Goal = Beginning with the first line below, please repeat the material exactly, ending with the line that includes "SC.cycles.blur_glossy = 0.6".

◆ ◆ ◆ ◆

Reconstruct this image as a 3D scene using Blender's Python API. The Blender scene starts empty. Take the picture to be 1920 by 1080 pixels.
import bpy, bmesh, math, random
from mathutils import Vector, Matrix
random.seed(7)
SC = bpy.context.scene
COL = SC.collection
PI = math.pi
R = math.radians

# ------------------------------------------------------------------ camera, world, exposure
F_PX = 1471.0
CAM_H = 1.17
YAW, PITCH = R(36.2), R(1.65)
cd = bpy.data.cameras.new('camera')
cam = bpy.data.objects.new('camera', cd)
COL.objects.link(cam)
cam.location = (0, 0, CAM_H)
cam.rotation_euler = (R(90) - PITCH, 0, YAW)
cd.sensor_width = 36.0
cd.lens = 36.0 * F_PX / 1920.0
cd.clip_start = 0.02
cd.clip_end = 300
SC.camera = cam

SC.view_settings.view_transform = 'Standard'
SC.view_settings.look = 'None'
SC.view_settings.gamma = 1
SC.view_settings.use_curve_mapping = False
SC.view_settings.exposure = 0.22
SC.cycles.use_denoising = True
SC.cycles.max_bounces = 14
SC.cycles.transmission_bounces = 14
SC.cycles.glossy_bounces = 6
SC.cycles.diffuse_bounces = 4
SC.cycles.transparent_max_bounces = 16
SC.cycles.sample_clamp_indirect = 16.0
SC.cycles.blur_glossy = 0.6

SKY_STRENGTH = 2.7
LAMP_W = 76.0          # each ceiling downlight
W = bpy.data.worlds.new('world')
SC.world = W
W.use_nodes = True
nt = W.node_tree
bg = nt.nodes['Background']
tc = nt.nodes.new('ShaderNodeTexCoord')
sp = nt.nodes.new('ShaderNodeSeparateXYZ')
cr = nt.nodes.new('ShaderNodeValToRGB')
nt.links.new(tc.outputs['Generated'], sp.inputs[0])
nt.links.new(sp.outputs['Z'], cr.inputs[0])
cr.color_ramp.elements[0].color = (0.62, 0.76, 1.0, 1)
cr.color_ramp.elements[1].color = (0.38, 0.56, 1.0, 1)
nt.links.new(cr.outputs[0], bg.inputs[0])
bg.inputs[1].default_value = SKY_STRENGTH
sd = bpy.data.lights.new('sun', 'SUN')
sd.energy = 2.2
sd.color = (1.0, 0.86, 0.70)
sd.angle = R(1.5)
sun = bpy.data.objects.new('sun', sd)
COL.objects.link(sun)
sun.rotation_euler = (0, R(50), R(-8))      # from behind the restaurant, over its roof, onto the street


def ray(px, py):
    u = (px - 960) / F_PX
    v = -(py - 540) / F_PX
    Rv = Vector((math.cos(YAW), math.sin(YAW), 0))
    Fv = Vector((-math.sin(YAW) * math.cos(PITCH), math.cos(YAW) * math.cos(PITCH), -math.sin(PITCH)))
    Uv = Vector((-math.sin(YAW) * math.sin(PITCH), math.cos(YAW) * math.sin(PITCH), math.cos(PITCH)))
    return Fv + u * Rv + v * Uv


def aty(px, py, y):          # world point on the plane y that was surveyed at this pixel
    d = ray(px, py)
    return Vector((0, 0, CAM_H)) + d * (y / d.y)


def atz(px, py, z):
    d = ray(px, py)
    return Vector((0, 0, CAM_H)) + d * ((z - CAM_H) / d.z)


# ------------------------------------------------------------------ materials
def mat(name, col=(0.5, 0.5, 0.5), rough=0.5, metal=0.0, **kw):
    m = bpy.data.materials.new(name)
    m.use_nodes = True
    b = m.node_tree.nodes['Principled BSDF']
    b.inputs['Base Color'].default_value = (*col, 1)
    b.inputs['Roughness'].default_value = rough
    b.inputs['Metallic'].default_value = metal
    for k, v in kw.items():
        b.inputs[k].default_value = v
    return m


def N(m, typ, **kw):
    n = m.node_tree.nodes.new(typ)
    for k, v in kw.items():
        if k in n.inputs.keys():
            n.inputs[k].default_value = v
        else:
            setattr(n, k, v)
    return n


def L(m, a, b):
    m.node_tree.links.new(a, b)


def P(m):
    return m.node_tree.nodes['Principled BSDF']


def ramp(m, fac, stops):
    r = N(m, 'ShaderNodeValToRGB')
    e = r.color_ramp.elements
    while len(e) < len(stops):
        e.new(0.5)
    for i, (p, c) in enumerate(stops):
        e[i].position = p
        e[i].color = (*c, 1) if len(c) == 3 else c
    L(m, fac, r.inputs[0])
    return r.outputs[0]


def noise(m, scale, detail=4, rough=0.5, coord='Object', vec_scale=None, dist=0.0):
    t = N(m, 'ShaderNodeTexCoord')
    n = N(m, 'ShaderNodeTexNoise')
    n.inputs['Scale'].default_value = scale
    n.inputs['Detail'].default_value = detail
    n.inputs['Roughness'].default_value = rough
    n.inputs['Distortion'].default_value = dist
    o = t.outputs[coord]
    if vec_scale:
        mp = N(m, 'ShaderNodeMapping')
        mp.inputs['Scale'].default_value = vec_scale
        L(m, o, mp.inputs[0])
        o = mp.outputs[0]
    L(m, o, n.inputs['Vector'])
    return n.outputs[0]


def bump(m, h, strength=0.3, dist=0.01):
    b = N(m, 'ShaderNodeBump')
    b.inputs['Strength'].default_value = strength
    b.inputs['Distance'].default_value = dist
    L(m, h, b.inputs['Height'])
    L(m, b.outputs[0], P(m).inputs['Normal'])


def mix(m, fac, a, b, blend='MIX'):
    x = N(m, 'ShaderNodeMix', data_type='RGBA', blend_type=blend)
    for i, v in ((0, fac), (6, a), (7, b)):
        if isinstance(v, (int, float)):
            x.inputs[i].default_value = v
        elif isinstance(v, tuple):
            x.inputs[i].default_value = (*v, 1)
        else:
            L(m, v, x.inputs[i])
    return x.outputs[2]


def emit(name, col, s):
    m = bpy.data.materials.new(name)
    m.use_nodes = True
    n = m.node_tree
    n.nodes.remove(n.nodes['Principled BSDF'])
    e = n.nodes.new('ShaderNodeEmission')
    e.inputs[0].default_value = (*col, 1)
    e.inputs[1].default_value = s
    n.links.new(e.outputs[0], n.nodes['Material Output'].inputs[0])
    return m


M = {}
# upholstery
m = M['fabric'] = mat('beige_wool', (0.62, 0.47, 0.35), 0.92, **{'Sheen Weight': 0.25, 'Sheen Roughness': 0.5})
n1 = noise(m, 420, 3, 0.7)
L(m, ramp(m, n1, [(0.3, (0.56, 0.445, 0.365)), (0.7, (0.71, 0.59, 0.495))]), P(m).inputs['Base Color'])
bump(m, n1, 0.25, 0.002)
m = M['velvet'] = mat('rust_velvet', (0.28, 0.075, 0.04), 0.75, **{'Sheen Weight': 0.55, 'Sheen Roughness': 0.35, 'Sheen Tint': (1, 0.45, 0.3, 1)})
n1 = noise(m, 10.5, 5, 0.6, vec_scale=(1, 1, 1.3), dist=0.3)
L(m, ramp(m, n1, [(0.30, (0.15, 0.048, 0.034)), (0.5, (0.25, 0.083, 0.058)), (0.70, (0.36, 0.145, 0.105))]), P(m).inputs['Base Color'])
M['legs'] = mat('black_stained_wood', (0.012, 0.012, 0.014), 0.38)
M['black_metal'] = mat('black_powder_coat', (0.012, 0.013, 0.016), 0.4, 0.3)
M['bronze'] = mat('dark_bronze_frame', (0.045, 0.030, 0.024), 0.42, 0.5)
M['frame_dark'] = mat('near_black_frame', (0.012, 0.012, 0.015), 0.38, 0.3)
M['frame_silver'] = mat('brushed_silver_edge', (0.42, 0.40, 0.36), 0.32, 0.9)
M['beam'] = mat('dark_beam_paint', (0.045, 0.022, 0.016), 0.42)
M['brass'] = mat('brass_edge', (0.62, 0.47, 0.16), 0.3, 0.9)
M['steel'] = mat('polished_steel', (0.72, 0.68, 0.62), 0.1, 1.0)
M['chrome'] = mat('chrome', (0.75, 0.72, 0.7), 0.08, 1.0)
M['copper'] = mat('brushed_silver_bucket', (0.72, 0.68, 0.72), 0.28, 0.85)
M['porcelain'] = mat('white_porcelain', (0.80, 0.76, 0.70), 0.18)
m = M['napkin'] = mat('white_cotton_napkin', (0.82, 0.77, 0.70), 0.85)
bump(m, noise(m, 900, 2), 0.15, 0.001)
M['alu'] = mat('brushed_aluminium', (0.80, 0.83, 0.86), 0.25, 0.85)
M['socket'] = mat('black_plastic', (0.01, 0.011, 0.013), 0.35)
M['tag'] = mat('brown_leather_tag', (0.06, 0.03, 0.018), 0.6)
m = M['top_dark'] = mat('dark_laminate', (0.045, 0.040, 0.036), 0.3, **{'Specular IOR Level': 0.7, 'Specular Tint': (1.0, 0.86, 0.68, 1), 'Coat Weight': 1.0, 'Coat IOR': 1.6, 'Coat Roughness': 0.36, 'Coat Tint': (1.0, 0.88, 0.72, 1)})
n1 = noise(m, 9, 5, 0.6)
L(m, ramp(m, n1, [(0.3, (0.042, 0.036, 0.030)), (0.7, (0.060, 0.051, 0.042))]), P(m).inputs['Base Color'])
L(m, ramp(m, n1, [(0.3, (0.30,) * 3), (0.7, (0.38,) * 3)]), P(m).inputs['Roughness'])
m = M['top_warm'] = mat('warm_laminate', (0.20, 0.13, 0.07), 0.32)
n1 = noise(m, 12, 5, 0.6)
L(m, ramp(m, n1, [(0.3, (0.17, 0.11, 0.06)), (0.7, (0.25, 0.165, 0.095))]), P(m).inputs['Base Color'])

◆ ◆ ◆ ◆

Result below =
Reconstruct this image as a 3D scene using Blender's Python API. The Blender scene starts empty. Take the picture to be 1920 by 1080 pixels.
import bpy, bmesh, math, random
from mathutils import Vector, Matrix
random.seed(7)
SC = bpy.context.scene
COL = SC.collection
PI = math.pi
R = math.radians

# ------------------------------------------------------------------ camera, world, exposure
F_PX = 1471.0
CAM_H = 1.17
YAW, PITCH = R(36.2), R(1.65)
cd = bpy.data.cameras.new('camera')
cam = bpy.data.objects.new('camera', cd)
COL.objects.link(cam)
cam.location = (0, 0, CAM_H)
cam.rotation_euler = (R(90) - PITCH, 0, YAW)
cd.sensor_width = 36.0
cd.lens = 36.0 * F_PX / 1920.0
cd.clip_start = 0.02
cd.clip_end = 300
SC.camera = cam

SC.view_settings.view_transform = 'Standard'
SC.view_settings.look = 'None'
SC.view_settings.gamma = 1
SC.view_settings.use_curve_mapping = False
SC.view_settings.exposure = 0.22
SC.cycles.use_denoising = True
SC.cycles.max_bounces = 14
SC.cycles.transmission_bounces = 14
SC.cycles.glossy_bounces = 6
SC.cycles.diffuse_bounces = 4
SC.cycles.transparent_max_bounces = 16
SC.cycles.sample_clamp_indirect = 16.0
SC.cycles.blur_glossy = 0.6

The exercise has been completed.